--- begin ---

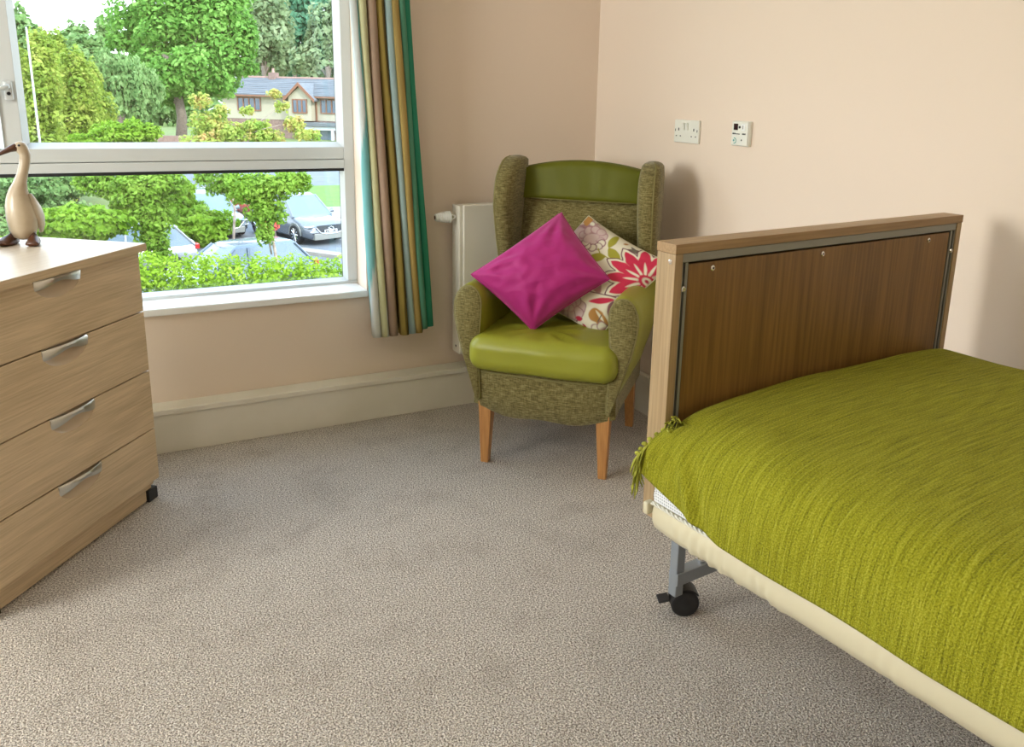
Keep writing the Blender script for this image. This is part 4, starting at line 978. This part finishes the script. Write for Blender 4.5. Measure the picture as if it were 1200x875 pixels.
b = ground_below(318, 25); tree('red_shrub', b, px_blobs(b, [(312, 255, 8, 14), (321, 262, 6, 10), (318, 238, 8, 4)], 25), 320, .06, 'leaf_red', 'red-leaved shrub beside the grey car', .03, 1.5, limbs=2, cat='shrub', shell=.95)
# hedge below the window line
hx0 = at(120, 320, 17.5); hx1 = at(420, 320, 17.5)
he = empty('hedge', (hx0.x, hx0.y, GZ), 0, 'long clipped bright green hedge right below the parked cars', 'hedge')
d_ = Vector((hx1.x-hx0.x, hx1.y-hx0.y, 0)); L_ = d_.length; d_.normalize()
bl = []
for k in range(26):
    q = -4+(L_+7)*k/25; 
    for hh in (.5, 1.15, 1.68): bl.append(((d_.x*q, d_.y*q, hh+.04*math.sin(k*2.1)), (.5, .55, .42)))
ztop = at(300, 303, 17.5).z-GZ; bl = [((c_[0], c_[1], c_[2]*ztop/2.02), r_) for c_, r_ in bl]
foliage('foliage', bl, 60000, .045, M['leaf_hedge'], he, .4)

# ---- cars
def car(loc, rz, paint, label, L=4.5, W=1.84, Hh=1.68, suv=True, detail=True, name='parked_car'):
    e_ = empty(name, loc, rz, label, 'car', 'cars in the car park')
    bodym = mat('car_paint', paint, .25, .35, coat=.6); hw = W/2
    belt = Hh*.60; hood = Hh*.56
    st = [(-L/2, .40, .62, .80), (-L/2+.08, .26, .92, .93), (-L/2+.5, .22, belt-.02, .99), (-L*.2, .20, belt, 1), (L*.08, .20, belt, 1), (L*.22, .20, hood+.02, 1), (L/2-.6, .22, hood-.06, .98), (L/2-.12, .24, hood-.16, .90), (L/2, .36, hood-.34, .78)]
    rings = []
    for x_, zb, zt, k in st:
        ring = []
        for sy, lst in ((1, [(.0, zb), (.80, zb), (.97, zb+.12), (1.0, (zb+zt)/2), (.985, zt-.16), (.90, zt-.03), (.55, zt+.02), (0, zt+.03)]),): ring = [(a_*hw*k, z_) for a_, z_ in lst]
        full = [Vector((x_, a_, z_)) for a_, z_ in ring]+[Vector((x_, -a_, z_)) for a_, z_ in reversed(ring[1:-1])]
        rings.append(full)
    MB().loft(rings).build('body', bodym, e_, smooth='auto')
    # glasshouse
    x0b, x0t, x1t, x1b = -L/2+.12, -L/2+.62, L*.06, L*.245
    def sec(x_, z_, k): return [Vector((x_, s_*hw*k, z_)) for s_ in (1, -1)]
    g_ = MB(); b_ = belt-.04; t_ = Hh-.07
    g_.loft([[Vector((x0b, .86*hw, b_)), Vector((x1b, .86*hw, b_-.03)), Vector((x1b+.05, 0, b_-.03)), Vector((x1b, -.86*hw, b_-.03)), Vector((x0b, -.86*hw, b_))], [Vector((x0t, .70*hw, t_)), Vector((x1t, .68*hw, t_)), Vector((x1t+.06, 0, t_)), Vector((x1t, -.68*hw, t_)), Vector((x0t, -.70*hw, t_))]])
    g_.build('windows', mat('car_glass', (.12, .17, .21), .08, spec=.8), e_)
    rr = MB(); rr.loft([[Vector((x0t-.12, .68*hw, t_-.03)), Vector((x1t+.02, .68*hw, t_-.02)), Vector((x1t+.10, 0, t_-.01)), Vector((x1t+.02, -.68*hw, t_-.02)), Vector((x0t-.12, -.68*hw, t_-.03))], [Vector((x0t, .58*hw, Hh-.01)), Vector((x1t-.12, .55*hw, Hh)), Vector((x1t-.08, 0, Hh+.01)), Vector((x1t-.12, -.55*hw, Hh)), Vector((x0t, -.58*hw, Hh-.01))]]); rr.build('roof', bodym, e_, smooth='auto', bevel=.02)
    for s_ in (-1, 1):
        for (xa, ya, za, xb, yb, zb_) in ((x1b, .87, b_-.03, x1t, .69, t_), (x0b, .87, b_, x0t, .71, t_), (-.02*L, .875, b_, -.03*L, .70, t_)):
            MB().tube([(xa, s_*ya*hw, za), (xb, s_*yb*hw, zb_)], .035, 6).build('pillar', bodym, e_)
        MB().tube([(x1b-.25, s_*hw*.93, b_+.05), (x1b-.23, s_*hw*1.10, b_+.09)], [.05, .09], 8).build('mirror', bodym, e_)
        for x_ in (-L/2+.82, L/2-.90):
            wr = .35 if suv else .31
            MB().lathe((x_, s_*(hw-.20), wr), (0, s_, 0), [(0, wr), (.20, wr), (.22, wr*.92), (.215, wr*.68)], 24).build('tyre', M['black'], e_)
            wl = MB(); wl.lathe((x_, s_*(hw-.01), wr), (0, s_, 0), [(0, wr*.18), (.022, wr*.16)], 10)
            for a_ in np.linspace(0, 2*math.pi, 11)[:-1]: wl.tube([(x_, s_*(hw+.006), wr), (x_+wr*.68*math.cos(a_), s_*(hw+.012), wr+wr*.68*math.sin(a_))], .022, 5)
            wl.build('wheel_rim', M['chrome'], e_)
            # arch
            MB().loft([[Vector((x_+ra*math.cos(a_), s_*(hw*.975), wr+ra*math.sin(a_))) for a_ in np.linspace(0, math.pi, 13)] for ra in (wr*.9, wr*1.22)]+[[Vector((x_+wr*1.22*math.cos(a_), s_*(hw+.012), wr+wr*1.22*math.sin(a_))) for a_ in np.linspace(0, math.pi, 13)], [Vector((x_+wr*1.02*math.cos(a_), s_*(hw+.012), wr+wr*1.02*math.sin(a_))) for a_ in np.linspace(0, math.pi, 13)]], closed=False).build('wheel_arch', M['greymetal'] if suv else bodym, e_)
    hm = M['whitepaint']; fx = L/2
    for s_ in (-1, 1):
        MB().box(fx-.20, fx-.03, s_*.80-.17 if s_ > 0 else -.80-.17+.0, s_*.80+.10 if s_ > 0 else -.80+.17, hood-.27, hood-.20).build('headlamp', M['chrome'], e_, bevel=.02)
        MB().box(-fx-.0, -fx+.12, s_*.72-.12, s_*.72+.12, hood-.10, hood+.06).build('tail_lamp', mat('tail_lamp_red', (.45, .02, .02), .3), e_, bevel=.02)
        MB().tube([(fx-.02, s_*.38, .50), (fx-.06, s_*.80, .52)], .03, 6).build('bumper_trim', M['chrome'], e_)
    gp = [(-.55, 0.16), (.55, .16), (.60, .10), (.42, -.10), (.2, -.15), (-.2, -.15), (-.42, -.10), (-.60, .10)]
    MB().prism(gp, (.03, 0, 0), lambda q: Vector((fx+.0, q[0], hood-.36+q[1]))).build('grille', mat('grille_dark', (.03, .035, .04), .4), e_)
    MB().tube([(fx+.03, -.60, hood-.26), (fx+.035, -.42, hood-.46), (fx+.04, -.2, hood-.51), (fx+.04, .2, hood-.51), (fx+.035, .42, hood-.46), (fx+.03, .60, hood-.26)], .018, 6).build('grille_trim', M['chrome'], e_)
    em = MB(); em.tube([(fx+.045, .12*math.cos(a_), hood-.34+.09*math.sin(a_)) for a_ in np.linspace(0, 2*math.pi, 17)], .013, 5)
    em.tube([(fx+.045, -.11, hood-.30), (fx+.045, -.03, hood-.33), (fx+.045, 0, hood-.37), (fx+.045, .03, hood-.33), (fx+.045, .11, hood-.30)], .014, 5)
    em.build('emblem', M['chrome'], e_)
    pl = box('number_plate', fx+.02, fx+.05, -.26, .26, .47, .58, mat('plate_white', (.6, .6, .6), .5), e_)
    box('lower_bumper', fx-.25, fx+.03, -hw*.72, hw*.72, .22, .46, M['greymetal'], e_, .03)
    pt = MB(); yy = -.225
    for w_ in (.05, .015, .05, .05, 0, .05, .05, .05):
        if w_: pt.box(fx+.0502, fx+.053, yy, yy+w_, .49, .56)
        yy += w_+.012 if w_ else .03
    pt.build('plate_lettering', M['black'], pl)
    return e_
car((7.15, 32.4, GZ+.04), R(-72), (.17, .185, .21), 'grey SUV with a large oval grille, parked facing the window')
car((3.4, 23.3, GZ+.04), R(198), (.12, .15, .20), 'silver-blue hatchback parked behind the hedge', L=4.2, W=1.76, Hh=1.48, suv=False)
car((.8, 27.4, GZ+.04), R(188), (.34, .35, .37), 'white car seen through the leaves of the left young tree', L=4.2, W=1.76, Hh=1.5, suv=False)
car((4.2, 34.8, GZ+.04), R(-78), (.22, .26, .28), 'pale car half hidden behind the slender young tree', L=4.4, W=1.8, Hh=1.6, suv=False)
car((6.9, 38.2, GZ+.04), R(-72), (.50, .05, .03), 'red car mostly hidden by leaves left of the grey SUV', L=4.2, W=1.76, Hh=1.5, suv=False)
car((1.2, 54.5, GZ+.04), R(185), (.36, .38, .42), 'distant grey car beyond the feathery bushes, left one', L=4.4, W=1.8, Hh=1.5, suv=False)

# ---- house
A_ = at(262, 140, 98); B_ = at(412, 140, 95)
ang = math.atan2(B_.y-A_.y, B_.x-A_.x); HL = math.hypot(B_.x-A_.x, B_.y-A_.y)
ho = empty('house', (A_.x, A_.y, GZ), ang, 'cream rendered house with grey tiled roof, gabled bay and brown windows', 'house')
k_ = 96.5/FPX
zf = lambda py, px=340: (at(px, py, 96.5).z-GZ)
ux = lambda px: (px-262)/150*HL
E0, EV, RG, FL1 = 0, zf(113), zf(93), zf(140.5)
box('upper_wall', 0, HL+6, 0, 8, FL1, EV, M['render'], ho); box('lower_wall', 0, HL+6, .05, 8, 0, FL1, M['brick'], ho)
rf = MB(); rf.loft([[Vector((x_, -.5, EV-.05)), Vector((x_, 4, RG)), Vector((x_, 8.5, EV-.05)), Vector((x_, 8.5, EV+.15)), Vector((x_, 4, RG+.2)), Vector((x_, -.5, EV+.15))] for x_ in (-.4, HL+6.4)]); rf.build('roof', M['slate'], ho)
crs = MB()
for i in range(12):
    t_ = i/12; crs.box(-.4, HL+6.4, -.5+4.5*t_, -.5+4.5*t_+.05, EV+.15+(RG+.05-EV)*t_, EV+.15+(RG+.05-EV)*t_+.07)
tag(crs.build('tile_courses', M['slate'], ho), kind='stuff')
box('ridge', -.4, HL+6.4, 3.85, 4.15, RG+.16, RG+.34, M['ridge'], ho)
box('gutter', -.4, HL+6.4, -.62, -.5, EV-.10, EV+.08, M['brownframe'], ho)
def house_window(px0, px1, py0, py1, nlight, y_=-.04):
    x0, x1, z0, z1 = ux(px0), ux(px1), zf(py1), zf(py0)
    f_ = box('window', x0, x1, y_, y_+.03, z0, z1, M['darkglass'], ho)
    g_ = MB(); w_ = .13
    g_.box(x0, x1, y_-.06, y_, z0, z0+w_); g_.box(x0, x1, y_-.06, y_, z1-w_, z1)
    for i in range(nlight+1):
        q = x0+(x1-x0-w_)*i/nlight; g_.box(q, q+w_, y_-.06, y_, z0+w_, z1-w_)
    g_.build('window_frame', M['brownframe'], f_)
house_window(280, 308, 115, 131, 4); house_window(377, 397, 115, 132, 3)
bx0, bx1 = ux(345), ux(371)
box('bay_wall', bx0, bx1, -1.0, 0, FL1, EV, M['render'], ho)
gb = MB(); zp = zf(99); xm = (bx0+bx1)/2
gb.prism([(bx0, EV), (bx1, EV), (xm, zp-.2)], (0, 4, 0), lambda q: Vector((q[0], -1.0, q[1]))); gb.build('gable', M['render'], ho)
for s_ in (-1, 1):
    ex = xm+s_*((bx1-bx0)/2+.5); rr = MB(); rr.loft([[Vector((xm, y_, zp)), Vector((ex, y_, EV-.45)), Vector((ex, y_, EV-.25)), Vector((xm, y_, zp+.22))] for y_ in (-1.25, 3.4)]); rr.build('gable_roof', M['slate'], ho)
    rr = MB(); rr.loft([[Vector((xm, y_, zp-.15)), Vector((ex, y_, EV-.60)), Vector((ex, y_, EV-.22)), Vector((xm, y_, zp+.26))] for y_ in (-1.34, -1.24)]); rr.build('barge_board', M['brownframe'], ho)
house_window(349.5, 366.5, 115.5, 132, 3, -1.05)
MB().box(ux(372), ux(372)+.12, -.15, -.03, FL1, EV).build('downpipe', M['brownframe'], ho)
box('garage_door', ux(369), ux(392), -.05, .04, 0, zf(151), M['garage'], ho); box('porch_lintel', ux(362), ux(397), -.9, .04, zf(151), zf(147), M['whitepaint'], ho)
for px in (366, 392): box('porch_post', ux(px), ux(px)+.28, -.9, -.6, 0, zf(151), M['whitepaint'], ho)
box('porch_roof', ux(358), ux(399), -1.1, .0, zf(146.5), zf(142), M['slate'], ho)
for px, top in ((300, 80), (392, 74)):
    c_ = box('chimney', ux(px), ux(px)+.85, 3.5, 4.5, RG-.3, zf(top+5), M['brick'], ho); MB().lathe((ux(px)+.4, 4, zf(top+5)), (0, 0, 1), [(0, .17), (.5, .13)], 10).build('chimney_pot', M['ridge'], c_)
house_window(290, 300, 150, 158, 2, .0)
# garden wall behind the trees
tag(box('garden_wall', 3, 13, 70, 70.4, GZ, GZ+1.9, M['brick']), 'low brick wall beyond the road at the foot of the large tree', 'wall')
# street lamp
for px, dp, top, lab_ in ((246, 60, 129, 'white street lamp in front of the house'),):
    p_ = at(px, 150, dp); e_ = empty('street_lamp', (p_.x, p_.y, GZ), 0, lab_, 'lamp post'); ht = at(px, top, dp).z-GZ
    MB().tube([(0, 0, 0), (0, 0, ht)], [.09, .06], 8).build('pole', M['whitepaint'], e_); MB().tube([(0, 0, ht), (.3, 0, ht+.15), (.9, 0, ht+.12)], .045, 6).build('arm', M['whitepaint'], e_)
    box('lamp_head', .7, 1.3, -.12, .12, ht+.03, ht+.13, M['whitepaint'], e_, .02)
p_ = at(34, 60, 34); e_ = empty('flag_pole', (p_.x, p_.y, GZ), 0, 'thin white pole among the yellow-green trees', 'pole'); ht = at(32, 32, 34).z-GZ
MB().tube([(0, 0, 0), (0, 0, ht)], [.05, .035], 8).build('pole', M['whitepaint'], e_)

--- end ---

- [GIVEN REQUEST]: Leave out any pictures and return exactly the lines from the beginning of the data through the line with "foliage('foliage', bl, 60000, .045, M['leaf_hedge'], he, .4)", inclusive.

- [RESPONSE TO THIS EXERCISE]:
Keep writing the Blender script for this image. This is part 4, starting at line 978. This part finishes the script. Write for Blender 4.5. Measure the picture as if it were 1200x875 pixels.
b = ground_below(318, 25); tree('red_shrub', b, px_blobs(b, [(312, 255, 8, 14), (321, 262, 6, 10), (318, 238, 8, 4)], 25), 320, .06, 'leaf_red', 'red-leaved shrub beside the grey car', .03, 1.5, limbs=2, cat='shrub', shell=.95)
# hedge below the window line
hx0 = at(120, 320, 17.5); hx1 = at(420, 320, 17.5)
he = empty('hedge', (hx0.x, hx0.y, GZ), 0, 'long clipped bright green hedge right below the parked cars', 'hedge')
d_ = Vector((hx1.x-hx0.x, hx1.y-hx0.y, 0)); L_ = d_.length; d_.normalize()
bl = []
for k in range(26):
    q = -4+(L_+7)*k/25; 
    for hh in (.5, 1.15, 1.68): bl.append(((d_.x*q, d_.y*q, hh+.04*math.sin(k*2.1)), (.5, .55, .42)))
ztop = at(300, 303, 17.5).z-GZ; bl = [((c_[0], c_[1], c_[2]*ztop/2.02), r_) for c_, r_ in bl]
foliage('foliage', bl, 60000, .045, M['leaf_hedge'], he, .4)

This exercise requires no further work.